3. DIRIGERE E RAPPRESENTARE
3.a. Perché diciamo no al leaderismo
Il modello a struttura leaderistica si è diffuso nel nostro paese spinto dal terremoto provocato da tangentopoli. I partiti, devastati dalle indagini, accreditarono l’idea che la salvezza del sistema democratico risiedeva nel fare in modo che i poteri esecutivi, e primariamente chi li rappresenta, fossero sottratti dai rischi corruttivi della miriade di correnti e clientele e potessero decidere senza lungaggini. Occorreva, allora, una diretta investitura dal popolo. Questa fu l’impronta della legge di riforma per gli enti Locali. Il modello si è poi rapidamente esteso ai partiti, anche sull’onda del berlusconismo. Ad una crisi che reclamava maggiore democrazia e maggiori controlli dal basso, si è risposto esattamente al contrario.
L’iscritto/a dispone di un potere decisionale soltanto al momento della elezione del leader. Fino all’elezione successiva la partecipazione viene attivata soltanto a sostegno delle decisioni prese dagli organi nazionali, o direttamente dal leader.
Gli stessi organi dirigenti non hanno poteri effettivi essendo composti in funzione del primato del leader. Ciò non impedisce, tuttavia, il lavorio oscuro di gruppi o correnti che, proprio per non potersi esprimere alla luce del sole, si configura sempre come sotterranea lotta di potere.
Il leaderismo sviluppa l’opportunismo politico, la fedeltà dichiarata al capo, e quindi anestetizza il confronto delle idee e lo spirito critico. Fenomeni questi già presenti all’interno dei partiti storici della sinistra a organizzazione piramidale, ma allora compensati o almeno controllati da quel radicamento territoriale e sociale proprio del “partito di massa”, che oggi non esiste più.
Il modello leaderistico si è diffuso anche nella periferia, riproducendo un’analoga situazione di restringimento degli spazi democratici e di passivizzazione della politica.
3.b. Selezione e ruolo delle funzioni di coordinamento e di rappresentanza della rete nazionale
3.b.1. La funzione di chi è chiamato a svolgere compiti di rappresentanza e coordinamento operativo della rete è quella di organizzare e promuovere il dibattito perché le decisioni possano essere prese in forme partecipative.
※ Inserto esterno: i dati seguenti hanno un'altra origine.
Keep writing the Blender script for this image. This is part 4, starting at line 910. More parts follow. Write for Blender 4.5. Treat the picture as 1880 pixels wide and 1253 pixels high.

Fondamentale è la comunicazione sia fra le realtà locali che fra i livelli locali e nazionali.
Sono oggetto di responsabilità di livello nazionale sia la risposta ai temi di attualità, sia l’elaborazione di proposte su temi specifici.
3.b.2. Per evitare il formarsi di supremazie personali legate all’incarico, è opportuno che esso sia sempre di breve durata secondo un criterio di rotazione che valorizzi nel più alto grado le potenzialità del collettivo.
Può essere prevista la rotazione, la fissazione di limiti temporali di mandato o entrambe, a seconda del tipo di incarico.
Gli incarichi possono essere attribuiti tramite sorteggio fra i/le disponibili.
3.b.3. In questo modo può essere superato il professionismo politico, uno dei punti inizialmente qualificanti dei partiti del Novecento, che è via via degenerato fino a dar vita ad un ceto politico corporativo di fatto “proprietario” dei partiti e poi delle stesse istituzioni. Questa degenerazione, che rende difficile rapportarsi ai partiti, esiste a prescindere dalla volontà dei singoli loro dirigenti.
3.b.4. Rotazione negli incarichi e superamento del professionismo costituiscono un ulteriore elemento di garanzia affinché l’esperienza e l’impegno in politica siano il frutto di una scelta del tutto estranea a convenienze personali e dettata esclusivamente dal desiderio di essere parte attiva nella costruzione di un progetto di cambiamento. Non sono da confondere professionismo e autorevolezza: aspetti che possono essere riconosciuti sia in termini elettorali sia in un incarico a rotazione a tempo.
Proponiamo la rotazione degli incarichi ed il bilanciamento di genere, con durata degli incarichi da sei mesi a un anno per i/le referenti locali, mentre a livello nazionale la carica può durare più a lungo (ma sempre con un termine da definire).
Si sottolinea l’importanza di garantire la crescita e formazione politica di tutte le persone. In questo contesto i/le referenti ai vari livelli devono essere ben formati. Nel momento operativo devono sempre informare, essere trasparenti e disponibili nei confronti del resto del gruppo, con una verifica continua.
3.b.5. L’individuazione dei/delle rappresentanti nelle istanze di livello territoriale superiore, dove gli incarichi potranno avere una durata maggiore, dovrà essere compiuta con la modalità della democrazia diretta, e coloro che risulteranno eletti/e dovranno con frequente periodicità sottoporre a verifica l’esercizio del loro mandato.
Un’idea: l’assemblea nazionale della rete sarà formata da delegati/e dei nodi territoriali (nel rispetto del criterio della parità di genere).
3.b.6. In una struttura a rete, come far vivere un coordinamento nazionale che non riproduca rapidamente meccanismi centralistici? Quali forme di partecipazione alla discussione e alla decisione si possono immaginare e sperimentare per questo?
L'individuazione dei/delle rappresentanti nel coordinamento operativo nazionale avverrà per sorteggio, salvaguardando il criterio della parità di genere e quello della rappresentatività territoriale. Anche la sede del coordinamento nazionale sarà stabilita a rotazione, con eventuale sorteggio, fra i soggetti collettivi aderenti.
Si deve privilegiare l'incontro diretto fra le persone. La rete deve trovare però modalità creative per garantire la partecipazione effettiva ai lavori e alle decisioni di tutti i membri a prescindere dalle loro risorse (economiche, culturali, di tempo, ecc.). A questo scopo si propone l'utilizzo di forme multimediali di partecipazione (ruolo di Internet, del Forum sul web, videoconferenze ecc.) e la partecipazione decentrata. Si auspica e si persegue il coinvolgimento pubblico (di enti e strutture pubbliche) nel creare spazi di incontro.